In a decision certain to raise eyebrows, the Maharashtra Government has transferred the implementation of important labour laws from the labour department to the department of industries for the proposed textile zone at Butibori.

The state government gazettes notifying the change were issued last month. The labour department will no longer exercise the powers conferred to it under the Industrial Disputes Act, 1947, Payment of Wages Act, 1936, Equal Remuneration Act, 1976, Minimum Wages Act, 1948, Child Labour (Prohibition & Regulation Act, 1986 and the Industrial Employment (Standing Orders) Act, 1946 for disputes arising in the textile zone.

The Payment of Gratuity Act and the Contract Labour Act are also in the process of being transferred to the department of industries, it was learnt.

 

According to the gazettes, all powers exercised by the commissioner of labour under the above Acts will now be exercised by the joint/deputy director of industries, Nagpur, for textile zone, Butibori.

On the face of it, the notifications look insignificant since the textile zone, though notified by the government, is yet to come into existence.

Moreover, the government has only transferred the powers from one department to another; it has not modified the laws as being demanded by industry.

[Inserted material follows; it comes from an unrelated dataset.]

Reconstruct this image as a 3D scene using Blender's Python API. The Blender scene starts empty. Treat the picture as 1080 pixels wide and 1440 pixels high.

The government, sources said, perhaps acted from a belief that the labour department is too pro-labour and hence acts against industrial interests.

The industries department, on the other hand, is pro-industry and if adjudicates in labour matters its decisions will be influenced by the prime consideration of industrial survival and development.

While this belief is debatable, trade unions are set to be angered by this limited divestment of powers of the labour department.

They see it as a ploy to subvert labour laws, beginning with textile zone and eventually expanding it to other areas.

Reacting to the development, Rashtriya Mill Mazdoor Sangh (RMMS) leader Haribhau Naik pointed out that the directorate of industries neither has the machinery nor the experience to implement labour laws.

Thus, cases referred to it will remain pending and will eventually die their own death, thereby ensuring that the laws remain unused, he said.

The government has left workers at the mercy of employers and opened the gates for a hire and fire zone, he said.

The laws transferred to the directorate of industries are fundamental to the interest of workers and they should not have been touched. In fact, there is a need to strictly enforce them, Naik said.